To conclude: As you have, I’m sure, already surmised, Lori was right. In all my going back and forth between blog and Word, I had somehow omitted the scene on my blog.
The weirdosity is this: Lori’s “imagined scene”—that is, what she envisioned with the beer, etc.,—matched up darn well with what I’d originally written a long, long time ago.
This fact should be a really, really scary thing for Lori: She thinks like me!
And I've learned the hazards of excessive fiddling (which I'll ignore, thank you very much).
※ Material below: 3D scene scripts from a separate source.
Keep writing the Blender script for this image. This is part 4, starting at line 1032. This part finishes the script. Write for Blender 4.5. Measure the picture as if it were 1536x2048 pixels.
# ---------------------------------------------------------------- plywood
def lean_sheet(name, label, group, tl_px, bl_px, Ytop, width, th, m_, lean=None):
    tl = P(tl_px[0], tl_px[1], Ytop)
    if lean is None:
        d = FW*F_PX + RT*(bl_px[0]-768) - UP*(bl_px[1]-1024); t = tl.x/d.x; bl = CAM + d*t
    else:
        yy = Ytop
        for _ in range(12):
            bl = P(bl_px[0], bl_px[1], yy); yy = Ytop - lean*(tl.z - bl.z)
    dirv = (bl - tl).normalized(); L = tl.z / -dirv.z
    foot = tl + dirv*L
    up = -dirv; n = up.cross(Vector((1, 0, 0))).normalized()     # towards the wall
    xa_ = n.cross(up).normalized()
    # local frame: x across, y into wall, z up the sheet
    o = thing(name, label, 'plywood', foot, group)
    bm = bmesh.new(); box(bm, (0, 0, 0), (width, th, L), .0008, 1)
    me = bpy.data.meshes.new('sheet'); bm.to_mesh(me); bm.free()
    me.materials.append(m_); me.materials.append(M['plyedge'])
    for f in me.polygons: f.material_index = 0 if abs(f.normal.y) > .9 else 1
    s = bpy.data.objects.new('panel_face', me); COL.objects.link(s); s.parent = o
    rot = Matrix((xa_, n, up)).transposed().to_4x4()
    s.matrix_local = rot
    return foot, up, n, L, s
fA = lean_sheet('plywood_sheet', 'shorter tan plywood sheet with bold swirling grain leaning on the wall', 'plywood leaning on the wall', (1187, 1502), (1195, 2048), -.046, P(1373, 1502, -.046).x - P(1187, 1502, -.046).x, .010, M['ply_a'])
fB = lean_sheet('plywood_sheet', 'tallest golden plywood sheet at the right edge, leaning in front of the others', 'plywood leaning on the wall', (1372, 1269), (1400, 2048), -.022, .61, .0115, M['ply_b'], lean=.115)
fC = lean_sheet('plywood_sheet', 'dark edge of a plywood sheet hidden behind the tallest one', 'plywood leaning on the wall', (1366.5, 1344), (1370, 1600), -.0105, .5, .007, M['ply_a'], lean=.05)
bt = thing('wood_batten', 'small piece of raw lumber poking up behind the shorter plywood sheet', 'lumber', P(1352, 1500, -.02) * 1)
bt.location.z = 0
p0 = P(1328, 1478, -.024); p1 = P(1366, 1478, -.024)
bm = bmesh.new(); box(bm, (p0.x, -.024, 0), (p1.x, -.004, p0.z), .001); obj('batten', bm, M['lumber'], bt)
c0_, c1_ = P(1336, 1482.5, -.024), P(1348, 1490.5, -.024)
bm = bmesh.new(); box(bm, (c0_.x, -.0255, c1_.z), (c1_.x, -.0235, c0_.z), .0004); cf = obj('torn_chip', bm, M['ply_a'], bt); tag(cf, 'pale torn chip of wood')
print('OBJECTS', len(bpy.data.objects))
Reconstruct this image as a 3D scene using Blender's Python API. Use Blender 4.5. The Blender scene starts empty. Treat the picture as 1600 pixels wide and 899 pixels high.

Lori said when Beethoven composed, he did so rather manically, with lots of visions and revisions and revisions of revisions ("before the taking of a toast and tea"?); with Mozart, though, an inviolate epiphany in the form of a complete symphony would spring from his fertile mind. I hate him, and I'm sure you do, too. Most writers, I believe, are Beethoven's.
Anyway, Lori, my musically astute—and, I’m quickly learning, literarily astute, as well—neighbor read the story on my blog and emailed me, commenting she liked the story but, she observed, it seemed to be missing a scene toward the end, between the time Larry, the protagonist, makes a phone call to Marlene, the antagonist, and the concluding (and brilliantly conceived!) scene. She even envisioned a few ideas (involving a few beers, etc.) as to how one might fill in the allegedly missing scene.
Well, I attributed her “missing scene” as a sign of her over-active imagination, or a misreading or misinterpretation. I even suggested she try writing a story of her own to, you know, give her imagination a proper cathartic workout. There was, I knew, no missing scene at all. I must confess, however, that I was so sure of being correct in the matter that I didn’t bother checking the blog and seeing for myself. And you know the old adage: Pride goeth before a fall.
I was going to read the story that Saturday at our monthly “emotive” gathering, comprised of a bunch of crazy neighbors and friends of various artistic backgrounds, Lori among them. (she's a fantastic singer of classical music). It was to be hosted by another neighbor, Ricardo, an escapee from a Columbian mental asylum—but that’s another story.
So, having just “fiddled” with the story for my blog, I now had to “fiddle” with it for the reading. I revised it on a Word document and, wanting the version on my blog to be identical, copied the Word version to my blog. I did this several times, going back and forth between Word and blog. When I read the Word version Saturday evening, I noted the end didn’t seem right. For one thing, a line was repeated. This should have been a head’s-up about the possibility I’d screwed up the blog version.
Anyway, Lori commented [either that night or the following day, I’m not sure which, and I attribute this lapse of memory to the cheapness of Ricardo’s wine] that I had added the “missing scene,” the one she had noted a few days before on my blog. She even said, I believe, that I'd incorporated some of her imaginings. I politely disagreed, stating the scene had been in the original story, written over twenty years ago and so, therefore, it was in the blog, too, just as it was included in the Word version.
Yes, this is a classic example of faulty logic and, yes, this whole thing is also getting very confusing.
To conclude: As you have, I’m sure, already surmised, Lori was right. In all my going back and forth between blog and Word, I had somehow omitted the scene on my blog.
The weirdosity is this: Lori’s “imagined scene”—that is, what she envisioned with the beer, etc.,—matched up darn well with what I’d originally written a long, long time ago.
This fact should be a really, really scary thing for Lori: She thinks like me!
And I've learned the hazards of excessive fiddling (which I'll ignore, thank you very much). Lori said when Beethoven composed, he did so rather manically, with lots of visions and revisions and revisions of revisions ("before the taking of a toast and tea"?); with Mozart, though, an inviolate epiphany in the form of a complete symphony would spring from his fertile mind. I hate him, and I'm sure you do, too. Most writers, I believe, are Beethoven's.